_Materials provided_
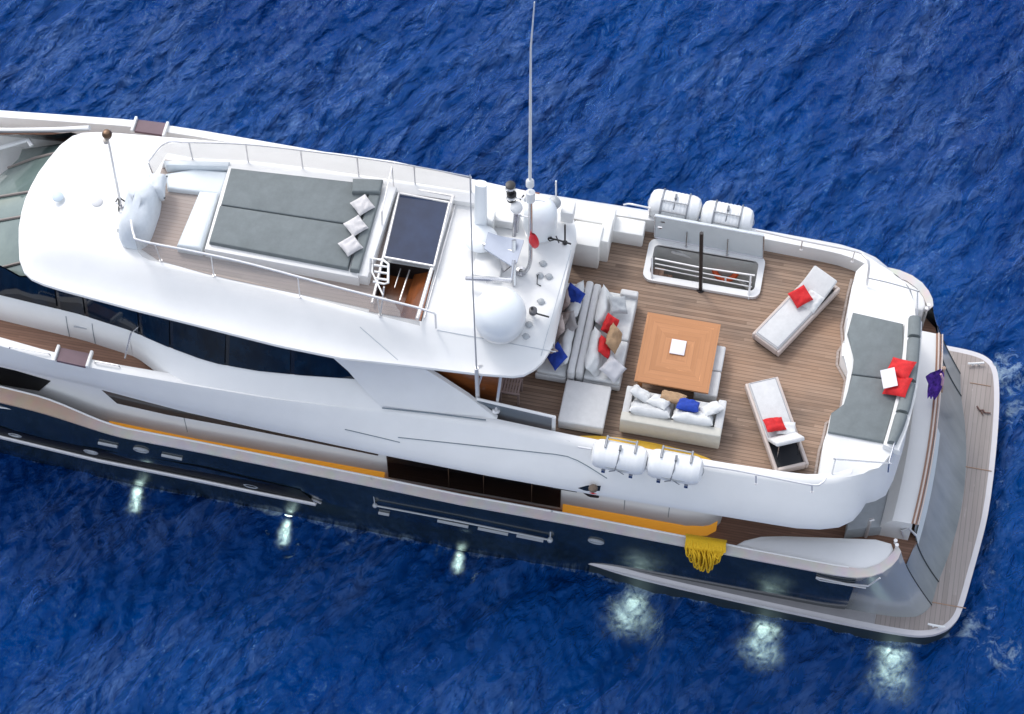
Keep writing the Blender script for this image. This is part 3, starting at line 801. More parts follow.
# side boarding hatches with brown tread in the bulwark top (both sides)
for s in (-1,1):
    hh=MB(); 
    q=[P(61,346,5.36),P(90,353,5.36),P(86,361,5.36),P(58,354.5,5.36)]
    x0=sum(p.x for p in q[:1]); 
    hh.prism([(-9.78,s*2.98),(-9.12,s*3.0),(-9.12,s*3.34),(-9.78,s*3.31)],5.30,5.375); hatch=hh.build('boarding_hatch',mat('brown plum deck panel',(.16,.10,.12),.6,var=.2),yacht)
    kk=MB()
    for xx in (-9.83,-9.07): kk.box((xx,s*3.15,5.38),(.07,.42,.12),bevel=.02)
    islands(kk,'hatch_cheek',white,hatch)
    rr=MB()
    for a,b in (((-10.9,-9.95),(-8.95,-8.35)) if s==-1 else ()):
        rr.tube([(a,s*3.2,5.34),(a+.04,s*3.2,5.43),(b-.04,s*3.2,5.43),(b,s*3.2,5.34)],.014,6)
    if s==-1: rr.build('grab_bar',steel,yacht)
rr=MB(); a=P(125,358,5.35); b=P(131,333,5.95); rr.tube([a,b],.022,6); rr.tube([b,b+Vector((.12,.2,0))],.018,6); rr.build('gate_post',steel,yacht)

# ---------------------------------------------------------------- sun deck
DZ=7.075
sf=MB()
fy0,fy1=-1.60,1.28
def flr(x0,x1,y0,y1): rect(sf,x0,x1,y0,y1,DZ+.004)
def starb(x): return itp([(-8.42,-1.0),(-8.2,-1.28),(-7.72,-1.36),(-6.5,-1.5),(-3,-1.66),(-1.9,-1.74)],x)
strip_deck(sf,-8.35,SH[0],DZ+.004,lambda x:starb(x),lambda x:-1.02)
rect(sf,-8.35,-6.75,-1.02,1.25,DZ+.004); rect(sf,-3.42,SH[0],-1.02,1.3,DZ+.004)
strip_deck(sf,SH[0],-1.9,DZ+.004,lambda x:starb(x)+0,lambda x:SH[2]+.0,6)
sf.build('sun_deck_floor',teakpale,yacht)
# coaming ledges
cm=MB()
cm.prism([(-8.1,1.12),(-3.0,1.30),(-1.2,1.34),(-1.2,1.66),(-2.7,1.64),(-5.2,1.56),(-7.7,1.34),(-8.35,1.0)],7.0,7.24,bevel=.04)
cm.prism([(-3.42,-1.08),(-3.15,-1.08),(-3.05,1.32),(-3.36,1.32)],7.05,7.42,bevel=.04)
islands(cm,'coaming',white,yacht)
# plinth of the sun pad
pl=MB(); pad=[P(209,244.5,7.42),P(357,272.5,7.42),P(380,181,7.42),P(231,168,7.42)]
o=[(pad[0].x-.08,pad[0].y-.12),(pad[1].x+.06,pad[1].y-.12),(pad[2].x+.05,pad[2].y+.08),(pad[3].x-.08,pad[3].y+.08)]
pl.prism(o,7.06,7.40,bevel=.05); pl.build('sun_pad_plinth',white,yacht)
# forward seats of the sun deck: white moulded bench round the well
be=MB()
be.prism([(-8.05,.42),(-6.86,.50),(-6.84,1.12),(-7.6,1.05),(-8.2,.8)],7.06,7.22,bevel=.06,seg=3)
be.prism([(-7.42,-1.06),(-6.86,-1.06),(-6.86,.46),(-7.3,.42)],7.06,7.36,bevel=.08,seg=3)
be.prism([(-8.2,.92),(-6.84,1.16),(-6.84,1.30),(-8.3,1.05)],7.06,7.36,bevel=.05,seg=2)
islands(be,'well_bench',mat('pale moulded grp',(.70,.75,.78),.4,var=.05),yacht)
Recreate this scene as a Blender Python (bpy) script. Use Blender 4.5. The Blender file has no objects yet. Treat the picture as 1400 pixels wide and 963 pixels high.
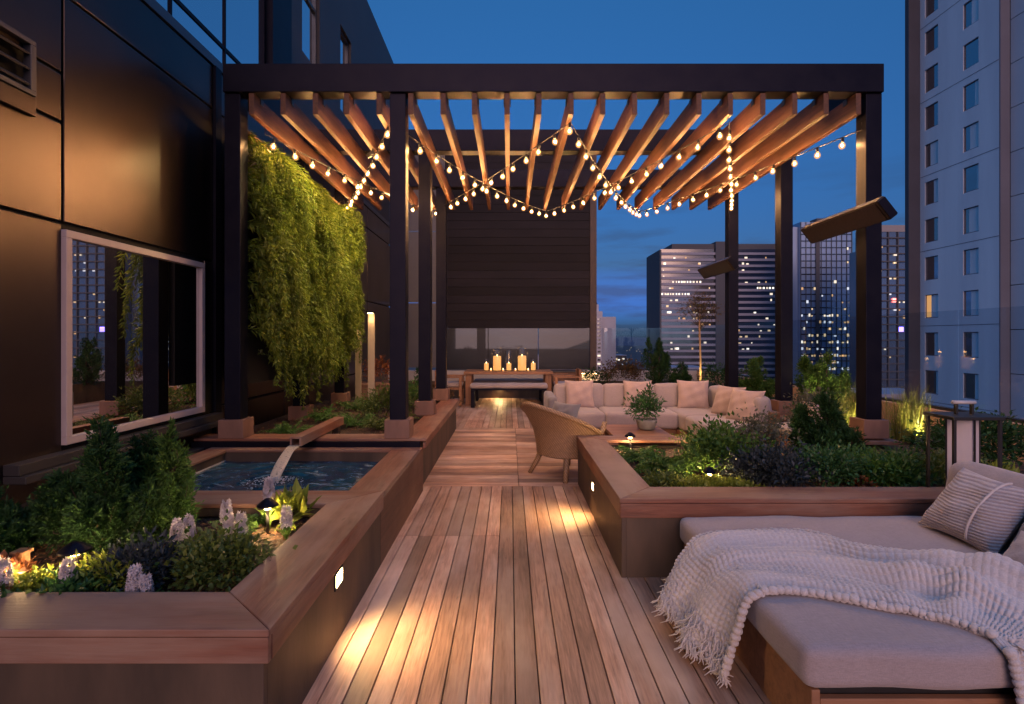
import bpy, bmesh, math, random
import numpy as np
from mathutils import Vector, Matrix, Euler
R = math.radians
rng = np.random.default_rng(11)
random.seed(11)
sc = bpy.context.scene
COL = sc.collection
# camera calibration: 740 px focal length at 1400 px, horizon at y=462, eye 1.42 m above the deck
F, CX, CY, EYE = 740.0, 697.0, 462.0, 1.42


def at(x, y, Y):
    return Vector(((x - CX) / F * Y, Y, EYE + (CY - y) / F * Y))


# ------------------------------------------------------------------ materials
def _new(name):
    m = bpy.data.materials.new(name)
    m.use_nodes = True
    nt = m.node_tree
    return m, nt, nt.nodes['Principled BSDF'], nt.nodes['Material Output']


def rgba(c):
    return (c[0], c[1], c[2], 1.0)


def mix_rgb(nt, fac, a, b, mode='MIX'):
    n = nt.nodes.new('ShaderNodeMix')
    n.data_type = 'RGBA'
    n.blend_type = mode
    for s, v in ((n.inputs[0], fac), (n.inputs[6], a), (n.inputs[7], b)):
        if isinstance(v, (tuple, list)):
            s.default_value = rgba(v)
        elif isinstance(v, (int, float)):
            s.default_value = v
        else:
            nt.links.new(v, s)
    return n.outputs[2]


def noise(nt, scale, detail=4, mscale=(1, 1, 1), rough=.55, coord='Object', rot=(0, 0, 0), dist=0):
    tc = nt.nodes.new('ShaderNodeTexCoord')
    mp = nt.nodes.new('ShaderNodeMapping')
    mp.inputs['Scale'].default_value = mscale
    mp.inputs['Rotation'].default_value = rot
    nt.links.new(tc.outputs[coord], mp.inputs[0])
    n = nt.nodes.new('ShaderNodeTexNoise')
    n.inputs['Scale'].default_value = scale
    n.inputs['Detail'].default_value = detail
    n.inputs['Roughness'].default_value = rough
    n.inputs['Distortion'].default_value = dist
    nt.links.new(mp.outputs[0], n.inputs['Vector'])
    return n.outputs['Fac']


def ramp(nt, fac, a, b):
    n = nt.nodes.new('ShaderNodeMapRange')
    n.inputs[1].default_value = a
    n.inputs[2].default_value = b
    nt.links.new(fac, n.inputs[0])
    return n.outputs[0]


def island(nt):
    return nt.nodes.new('ShaderNodeNewGeometry').outputs['Random Per Island']


def bump(nt, b, h, strength, dist=.01):
    n = nt.nodes.new('ShaderNodeBump')
    n.inputs['Strength'].default_value = strength
    n.inputs['Distance'].default_value = dist
    nt.links.new(h, n.inputs['Height'])
    nt.links.new(n.outputs[0], b.inputs['Normal'])
    return n


def M(name, c1, c2=None, scale=6, ms=(1, 1, 1), rough=.6, rough2=None, metal=0, bmp=0, bscale=None, bms=None, bdist=.004, isl=0, spec=.5, lo=.35, hi=.65, detail=5, dist=0):
    m, nt, b, o = _new(name)
    c2 = c2 or tuple(x * .8 for x in c1)
    n = noise(nt, scale, detail, ms, dist=dist)
    col = mix_rgb(nt, ramp(nt, n, lo, hi), c1, c2)
    if isl:
        v = nt.nodes.new('ShaderNodeMapRange')
        v.inputs[3].default_value = 1 - isl
        v.inputs[4].default_value = 1 + isl
        nt.links.new(island(nt), v.inputs[0])
        hs = nt.nodes.new('ShaderNodeHueSaturation')
        nt.links.new(v.outputs[0], hs.inputs['Value'])
        nt.links.new(col, hs.inputs['Color'])
        col = hs.outputs[0]
    nt.links.new(col, b.inputs['Base Color'])
    b.inputs['Roughness'].default_value = rough
    if rough2 is not None:
        r = nt.nodes.new('ShaderNodeMapRange')
        r.inputs[3].default_value = rough
        r.inputs[4].default_value = rough2
        nt.links.new(n, r.inputs[0])
        nt.links.new(r.outputs[0], b.inputs['Roughness'])
    b.inputs['Metallic'].default_value = metal
    b.inputs['Specular IOR Level'].default_value = spec
    if bmp:
        h = noise(nt, bscale or scale * 3, 4, bms or ms)
        bump(nt, b, h, bmp, bdist)
    return m


def wood(name, c1, c2, axis, isl=.22, rough=.55, grain=26, bmp=.35, weather=None):
    """Grain runs along the given axis (0 x, 1 y, 2 z)."""
    m, nt, b, o = _new(name)
    ms = [1.0, 1.0, 1.0]
    ms[axis] = .06
    # shift the grain for every board
    g = noise(nt, grain, 6, ms, .6, dist=.6)
    big = noise(nt, 2.2, 3, (1, 1, 1))
    st_n = noise(nt, 9, 5, tuple(.10 if i == axis else 1.6 for i in range(3)), .7, dist=1.2)
    col = mix_rgb(nt, ramp(nt, g, .3, .7), c1, c2)
    col = mix_rgb(nt, ramp(nt, st_n, .52, .70), col, mix_rgb(nt, .5, col, (.035, .022, .016)))
    if weather:
        wn = noise(nt, 1.7, 5, tuple(.35 if i == axis else 2.0 for i in range(3)), .65)
        col = mix_rgb(nt, ramp(nt, wn, .44, .62), col, weather)
    col = mix_rgb(nt, ramp(nt, big, .3, .75), col, mix_rgb(nt, .35, col, (.03, .022, .018)))
    v = nt.nodes.new('ShaderNodeMapRange')
    v.inputs[3].default_value = 1 - isl
    v.inputs[4].default_value = 1 + isl
    nt.links.new(island(nt), v.inputs[0])
    hs = nt.nodes.new('ShaderNodeHueSaturation')
    nt.links.new(v.outputs[0], hs.inputs['Value'])
    nt.links.new(col, hs.inputs['Color'])
    # dark knots and stains
    sp = noise(nt, 9, 2, tuple(.5 if i == axis else 1.4 for i in range(3)))
    col = mix_rgb(nt, ramp(nt, sp, .70, .78), hs.outputs[0], mix_rgb(nt, .55, hs.outputs[0], (.01, .008, .006)))
    nt.links.new(col, b.inputs['Base Color'])
    rr = nt.nodes.new('ShaderNodeMapRange')
    rr.inputs[3].default_value = rough - .1
    rr.inputs[4].default_value = rough + .15
    nt.links.new(big, rr.inputs[0])
    nt.links.new(rr.outputs[0], b.inputs['Roughness'])
    b.inputs['Specular IOR Level'].default_value = .35
    bump(nt, b, g, bmp, .003)
    return m


def leafm(name, c1, c2, trans=.3, rough=.45, spec=.4, bs=9, bm=.5):
    m, nt, b, o = _new(name)
    col = mix_rgb(nt, island(nt), c1, c2)
    big = noise(nt, bs, 3)
    col = mix_rgb(nt, ramp(nt, big, .35, .65), col, mix_rgb(nt, bm, col, tuple(x * .45 for x in c1)))
    nt.links.new(col, b.inputs['Base Color'])
    b.inputs['Roughness'].default_value = rough
    b.inputs['Specular IOR Level'].default_value = spec
    t = nt.nodes.new('ShaderNodeBsdfTranslucent')
    nt.links.new(col, t.inputs[0])
    mx = nt.nodes.new('ShaderNodeMixShader')
    mx.inputs[0].default_value = trans
    nt.links.new(b.outputs[0], mx.inputs[1])
    nt.links.new(t.outputs[0], mx.inputs[2])
    nt.links.new(mx.outputs[0], o.inputs[0])
    return m


def EM(name, c, s):
    m, nt, b, o = _new(name)
    b.inputs['Base Color'].default_value = rgba(tuple(min(1, x) * .5 for x in c))
    b.inputs['Emission Color'].default_value = rgba(c)
    b.inputs['Emission Strength'].default_value = s
    return m


def fabric(name, c1, c2, scale=260, bmp=.25, rough=.85, blotch=3.0):
    m, nt, b, o = _new(name)
    n = noise(nt, blotch, 4)
    w1 = noise(nt, scale, 2, (1, .15, 1))
    w2 = noise(nt, scale, 2, (.15, 1, 1))
    mm = nt.nodes.new('ShaderNodeMath')
    nt.links.new(w1, mm.inputs[0])
    nt.links.new(w2, mm.inputs[1])
    col = mix_rgb(nt, ramp(nt, n, .3, .7), c1, c2)
    col = mix_rgb(nt, ramp(nt, mm.outputs[0], .7, 1.3), mix_rgb(nt, .25, col, (.02, .02, .02)), col)
    nt.links.new(col, b.inputs['Base Color'])
    b.inputs['Roughness'].default_value = rough
    b.inputs['Specular IOR Level'].default_value = .2
    b.inputs['Sheen Weight'].default_value = .25
    b.inputs['Sheen Roughness'].default_value = .5
    bump(nt, b, mm.outputs[0], bmp, .002)
    return m


def clear_glass(name, tint=(.9, .93, .95), refl=1.0):
    m, nt, b, o = _new(name)
    nt.nodes.remove(b)
    tr = nt.nodes.new('ShaderNodeBsdfTransparent')
    tr.inputs[0].default_value = rgba(tint)
    gl = nt.nodes.new('ShaderNodeBsdfGlossy')
    gl.inputs['Roughness'].default_value = .02
    gl.inputs[0].default_value = (refl, refl, refl, 1)
    lw_ = nt.nodes.new('ShaderNodeLayerWeight')
    pw_ = nt.nodes.new('ShaderNodeMath'); pw_.operation = 'POWER'; pw_.inputs[1].default_value = 5
    nt.links.new(lw_.outputs['Facing'], pw_.inputs[0])
    fr = nt.nodes.new('ShaderNodeMapRange'); fr.inputs[3].default_value = .03; fr.inputs[4].default_value = .6
    nt.links.new(pw_.outputs[0], fr.inputs[0])
    mx = nt.nodes.new('ShaderNodeMixShader')
    nt.links.new(fr.outputs[0], mx.inputs[0])
    nt.links.new(tr.outputs[0], mx.inputs[1])
    nt.links.new(gl.outputs[0], mx.inputs[2])
    nt.links.new(mx.outputs[0], o.inputs[0])
    return m


def coated_glass(name, base, refl=.45, rough=.015, wob=.0, tint=(1, 1, 1), bscale=.6):
    """Dark reflective pane: a dim room behind a coated mirror-like pane."""
    m, nt, b, o = _new(name)
    b.inputs['Base Color'].default_value = rgba(base)
    b.inputs['Roughness'].default_value = .3
    b.inputs['Specular IOR Level'].default_value = .2
    gl = nt.nodes.new('ShaderNodeBsdfGlossy')
    gl.inputs['Roughness'].default_value = rough
    gl.inputs[0].default_value = rgba(tint)
    mx = nt.nodes.new('ShaderNodeMixShader')
    mx.inputs[0].default_value = refl
    nt.links.new(b.outputs[0], mx.inputs[1])
    nt.links.new(gl.outputs[0], mx.inputs[2])
    nt.links.new(mx.outputs[0], o.inputs[0])
    if wob:
        n = nt.nodes.new('ShaderNodeBump')
        n.inputs['Strength'].default_value = wob
        n.inputs['Distance'].default_value = .05
        nt.links.new(noise(nt, bscale, 2), n.inputs['Height'])
        nt.links.new(n.outputs[0], gl.inputs['Normal'])
    return m


WARM = (1.0, .50, .17)
WARM2 = (1.0, .62, .26)
deck_c = ((.52, .30, .20), (.25, .142, .096))
mt = {}
mt['deck_y'] = wood('deck boards lengthwise', *deck_c, 1, .42, .5, 75, .55, (.52, .37, .28))
mt['deck_x'] = wood('deck boards crosswise', *deck_c, 0, .42, .5, 75, .55, (.52, .37, .28))
cop = ((.27, .112, .070), (.165, .066, .043))
mt['cop_x'] = wood('coping crosswise', *cop, 0, .10, .55, 60, .55, (.29, .185, .14))
mt['cop_y'] = wood('coping lengthwise', *cop, 1, .10, .55, 60, .55, (.29, .185, .14))
mt['raft'] = wood('rafter cedar', (.165, .064, .029), (.08, .031, .016), 1, .18, .55, 24, .3)
mt['teak'] = wood('teak', (.34, .17, .09), (.23, .11, .06), 0, .1, .5, 24, .25)
mt['teak_z'] = wood('teak upright', (.34, .17, .09), (.23, .11, .06), 2, .1, .5, 24, .25)
mt['panelwood'] = wood('dark reddish panelling', (.17, .085, .055), (.10, .05, .035), 1, .1, .55, 18, .3)
mt['metal'] = M('blackened steel', (.009, .0095, .0175), (.012, .0122, .020), 5, rough=.36, rough2=.46, bmp=.04, spec=.03, metal=.55)
mt['iron'] = M('black iron', (.012, .012, .014), None, 30, rough=.45, bmp=.1)
mt['stonewall'] = M('stained planter cladding', (.10, .068, .048), (.034, .026, .021), 4, (1, 1, .3), rough=.6, bmp=.3, bscale=30, lo=.3, hi=.7, spec=.35)
mt['plinth'] = M('post plinth timber', (.20, .105, .075), (.14, .075, .055), 8, (1, 1, .3), rough=.6, bmp=.2)
mt['soil'] = M('bark mulch', (.055, .03, .018), (.02, .012, .008), 40, rough=.95, bmp=1.0, bscale=60, bdist=.02)
mt['bark'] = M('mulch chips', (.14, .06, .03), (.06, .03, .018), 20, rough=.9, isl=.5)
mt['black'] = M('black joint', (.006, .006, .007), None, 10, rough=.8)
mt['fab'] = fabric('sofa fabric', (.355, .305, .313), (.305, .262, .27))
mt['fab2'] = fabric('pillow fabric', (.44, .34, .33), (.39, .30, .29))
mt['fabgrey'] = fabric('grey fabric', (.20, .19, .21), (.16, .155, .17))
mt['knitgrey'] = fabric('knitted pillow yarn', (.40, .36, .37), (.33, .30, .32), 180, .5)
mt['whitestone'] = M('white pebble', (.6, .55, .48), (.45, .40, .34), 14, rough=.7)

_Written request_
Transcribe the lines between the one holding "Recreate this scene" and the one holding "return Vector(((x - CX)", inclusive, and leave out any pictures.

_Exercise answer_
Recreate this scene as a Blender Python (bpy) script. Use Blender 4.5. The Blender file has no objects yet. Treat the picture as 1400 pixels wide and 963 pixels high.
import bpy, bmesh, math, random
import numpy as np
from mathutils import Vector, Matrix, Euler
R = math.radians
rng = np.random.default_rng(11)
random.seed(11)
sc = bpy.context.scene
COL = sc.collection
# camera calibration: 740 px focal length at 1400 px, horizon at y=462, eye 1.42 m above the deck
F, CX, CY, EYE = 740.0, 697.0, 462.0, 1.42


def at(x, y, Y):
    return Vector(((x - CX) / F * Y, Y, EYE + (CY - y) / F * Y))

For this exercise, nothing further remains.